Made up of 4,800 individual concrete slabs, Harvard’s football stadium wasn’t initially the site of much nighttime activity. Almost 104 years after the first game was played in this Greco-Roman-style arena, lights were installed in 2007, beginning a new tradition of Saturday night games. For a program that was one of the first participants in the game of American football in the 1870s, they were one of the last to install permanent lighting in their stadiums. Tradition is a powerful thing, though those Crimson helmets look pretty classy under the floodlights.

79 N Harvard St, Allston, MA 02134

The Harvard Museum of Natural History

The hundreds of flowers at this museum appear to grow out of their display cases—and there’s not one plant cell in them. The Ware Collection of Blaschka Glass Models of Plants (better known as the Glass Flowers) is a unique collection of 4,300 glass botanical models representing 780 plant species. Highly realistic, the pieces were created by a German father and son duo, Leopold and Rudolf Blaschka, in their Dresden studio from 1886 to 1936. Made at the behest of a Harvard professor frustrated by how pressed specimens lost the realistic three dimensional elements of plants, the Blaschka project was a groundbreaking achievement, and the exhibit still sees over 300,000 visitors annually.
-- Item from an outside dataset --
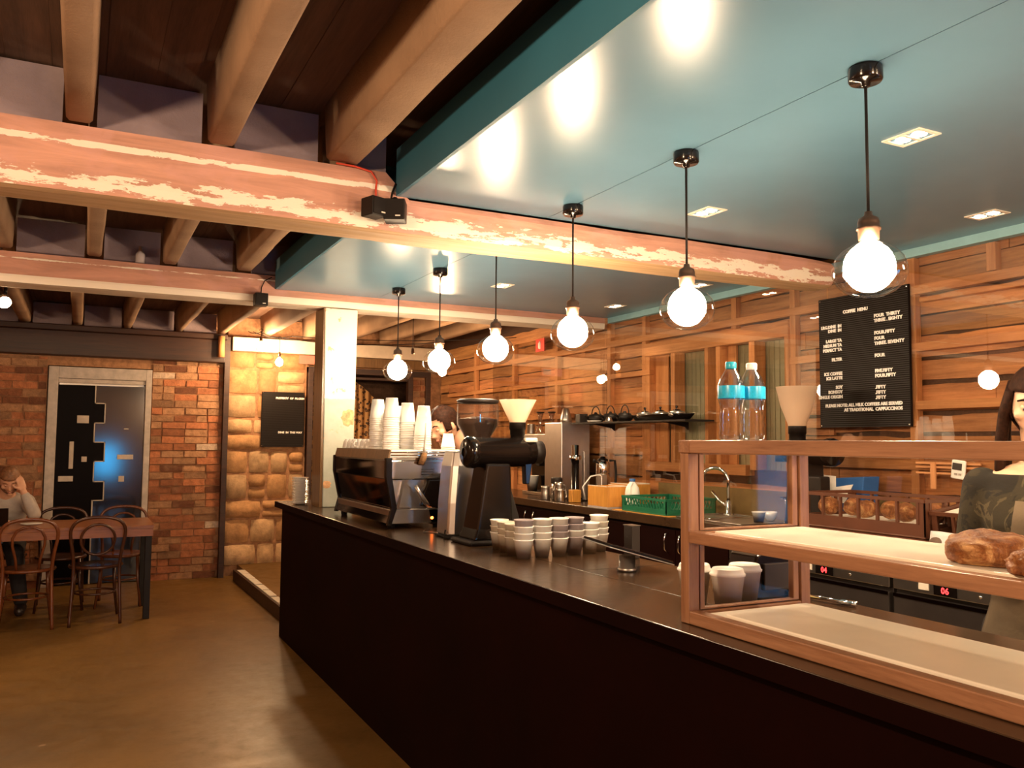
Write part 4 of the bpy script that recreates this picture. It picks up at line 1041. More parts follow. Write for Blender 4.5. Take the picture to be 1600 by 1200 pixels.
t = thing('press_tower', 'black cylinder coffee press with chrome top beside a steel rail on the bench', 'coffee press', (3.62, 5.98, BT))
b = MB(); b.lathe([(0, .002), (.055, .002), (.055, .02), (.034, .03), (.034, .33), (0, .33)], n=28); b.build('body', 'black_gloss', t, world=False)
b = MB(); b.lathe([(0.048, .33), (.050, .34), (.050, .365), (.032, .368), (.032, .45), (0, .455)], n=28); b.build('cap', 'chrome', t, world=False)
b = MB(); b.box(.02, .05, -0.105, -0.075, .0, .40); b.build('side_rail', 'steel_satin', t, world=False, bevel=.003)
b = MB(); b.box(-.05, .05, -0.12, .05, .001, .012); b.build('base_plate', 'black_matte', t, world=False, bevel=.004)
def jug(loc, h, r, label):
    t = thing('milk_jug', label, 'jug', loc, 'milk jugs on the back bench')
    b = MB(); b.lathe([(0, .001), (r, .001), (r*1.03, .01), (r*.98, h*.5), (r*.86, h*.85), (r*.95, h), (r*.90, h), (r*.82, h*.85), (r*.93, h*.5), (r*.95, .01), (0, .006)], n=26); b.build('body', 'steel', t, world=False)
    b = MB(); b.tube([(r*.9, 0, h*.85), (r*1.6, 0, h*.82), (r*1.65, 0, h*.4), (r, 0, h*.2)], .004, 8); b.build('handle', 'steel', t, world=False)
jug((3.42, 6.12, BT), .115, .040, 'leftmost steel milk jug at the bench edge')
jug((3.47, 5.98, BT), .150, .038, 'tallest steel milk jug, middle of the three on the bench')
jug((3.41, 5.86, BT), .105, .036, 'rightmost steel milk jug, in front of the black press')
t = thing('tea_tin', 'steel canister with ribbed lid behind the milk jugs', 'canister', (3.55, 6.16, BT))
b = MB(); b.lathe([(0, .001), (.045, .001), (.045, .13), (0, .13)], n=26); b.build('body', 'steel', t, world=False)
b = MB(); b.lathe([(.047, .13), (.049, .135), (.047, .145), (.049, .15), (.047, .16), (.049, .165), (.045, .18), (0, .18)], n=26); b.build('lid', 'dark_grey', t, world=False)
b = MB(); b.box(3.45, 3.53, 5.74, 5.80, BT+.001, BT+.10); tag(b.build('cardboard_block', 'bamboo', bevel=.004), 'small brown block standing beside the press', 'block')
t = thing('wall_plug', 'white power plug with curved cable behind the bamboo box', 'plug', (3.70, 5.75, BT))
b = MB(); b.tube([(3.50, 5.62, 1.06), (3.47, 5.62, 1.16), (3.53, 5.60, 1.24), (3.62, 5.60, 1.255)], .006, 8); b.build('cable', 'white_gloss', t)
b = MB(); b.box(3.64, 3.70, 5.62, 5.68, 1.14, 1.25); b.build('plug_body', 'steel_satin', t, bevel=.008)

def bamboo_box(x0, x1, y0, y1, h, label):
    t = thing('bamboo_box', label, 'box', ((x0+x1)/2, (y0+y1)/2, BT+.001), 'bamboo boxes on the back bench'); th = .012; z0, z1 = BT+.001, BT+.001+h
    for nm, a in (('end_panel', (x0, x0+th, y0, y1)), ('end_panel', (x1-th, x1, y0, y1)), ('side_panel', (x0+th, x1-th, y0, y0+th)), ('side_panel', (x0+th, x1-th, y1-th, y1))):
        b = MB(); b.box(*a, z0+.012, z1); b.build(nm, 'bamboo', t, bevel=.002)
    b = MB(); b.box(x0-.002, x1+.002, y0-.002, y1+.002, z0, z0+.012); b.build('base', 'lilac_paper', t)
    b = MB(); b.box(x0, x1, y0, y0+.004, z1, z1+.006); b.box(x0, x0+.004, y0, y1, z1, z1+.006); b.box(x1-.004, x1, y0, y1, z1, z1+.006); b.build('rim', 'cream_paper', t)
bamboo_box(3.355, 3.54, 5.10, 5.36, .155, 'orange bamboo box at the bench edge left of the milk bottle')
bamboo_box(3.66, 3.86, 5.28, 5.52, .160, 'orange bamboo box behind and right of the milk bottle')
t = jar((3.72, 5.72, BT), 'steel thermos jug with black handle behind the bamboo box', [('thermos_jug', 'thermos'),
    ('body', 'chrome', [(0, .001), (.055, .001), (.055, .30), (.050, .315), (.040, .325)]), ('lid', 'black_gloss', [(.041, .325), (.042, .34), (.022, .35), (.022, .362), (0, .364)])])
b = MB(); b.tube([(.05, -.02, .33), (.095, -.03, .33), (.105, -.03, .24), (.10, -.03, .14), (.055, -.02, .12)], .010, 10); b.build('handle', 'black_matte', t, world=False)
b = MB(); b.tube([(-.045, 0, .31), (-.085, .0, .335), (-.088, 0, .315)], .009, 10); b.build('spout', 'black_matte', t, world=False)
t = jar((3.50, 5.00, BT), 'white plastic milk bottle with a blue cap standing by the green crate', [('milk_bottle', 'bottle'),
    ('body', 'milk_plastic', [(0, .001), (.048, .001), (.052, .01), (.052, .12), (.046, .155), (.026, .185), (.019, .195), (.019, .205)]), ('cap', 'blue_plastic', [(.0205, .198), (.0215, .20), (.0215, .218), (0, .220)])])
b = MB(); b.tube([(-.012, -.02, .188), (-.05, -.045, .165), (-.052, -.048, .11), (-.035, -.035, .08)], .008, 8); b.build('handle', 'milk_plastic', t, world=False)

def slot_crate(name, x0, x1, y0, y1, z0, h, mat, label, cat, slots=10, brace=True, group=None):
    """open plastic crate: floor, rims, corner posts, and slanted or upright ribs in every side"""
    t = thing(name, label, cat, ((x0+x1)/2, (y0+y1)/2, z0), group); z1 = z0+h; r = .012
    b = MB(); b.box(x0, x1, y0, y1, z0, z0+.008)
    b.build('crate_floor', mat, t, bevel=.002)
    for nm, (ax, a0, a1, fixed) in (('side_wall', ('y', y0, y1, x0)), ('side_wall', ('y', y0, y1, x1-.006)), ('end_wall', ('x', x0, x1, y0)), ('end_wall', ('x', x0, x1, y1-.006))):
        b = MB()
        def bx(p0, p1, q0, q1, ex=0):
            if ax == 'y': b.box(fixed-ex, fixed+.006+ex, p0, p1, q0, q1)
            else: b.box(p0, p1, fixed-ex, fixed+.006+ex, q0, q1)
        bx(a0, a1, z0+.008, z0+h*.36); bx(a0, a1, z1-.016, z1, .004); bx(a0, a0+.03, z0+h*.36, z1-.016); bx(a1-.03, a1, z0+h*.36, z1-.016)
        n = max(2, int(slots*(a1-a0)/(y1-y0))); w_ = (a1-a0-.06)/n
        for k in range(n):
            p = a0+.03+k*w_
            if brace:
                q = [(p, z0+h*.36), (p+.007, z0+h*.36), (p+w_*.75+.007, z1-.016), (p+w_*.75, z1-.016)]
                if ax == 'y': b.prism(q, 'x', fixed, fixed+.006)
                else: b.prism(q, 'y', fixed, fixed+.006)
            else: bx(p, p+.012, z0+h*.36, z1-.016, .004)
        b.build(nm, mat, t)
    return t
b = MB(); b.box(3.36, 3.80, 4.40, 5.05, BT+.0005, BT+.004); tag(b.build('cardboard_mat', 'bamboo'), 'thin brown card under the green crate', 'mat')
slot_crate('bread_crate', 3.37, 3.78, 4.44, 4.94, BT+.0045, .105, 'green_plastic', 'dark green slotted plastic crate on the back bench left of the sink', 'crate', 14)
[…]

P.S. Their gift shop has AWA’s stamp of approval 😉

26 Oxford St, Cambridge, MA 02138

Wellesley College Clapp Library

It’s not often an architecture firm gets to keep coming back to a site for new additions to their original work. First designed by Shepley, Rutan, & Collidge in the Renaissance style, the Clapp Library at Wellesly College has continued to be reshaped by the firm and its later iterations (now Shepley Bulfinch). In 1959, 1977, and now in the 21st Century, Shepley Bulfinch has been brought in to expand the library further first built from a donation by philanthropist Andrew Carnegie. While the library itself works on expanding minds, we’re looking forward to what Shepley-designed expansion will come next.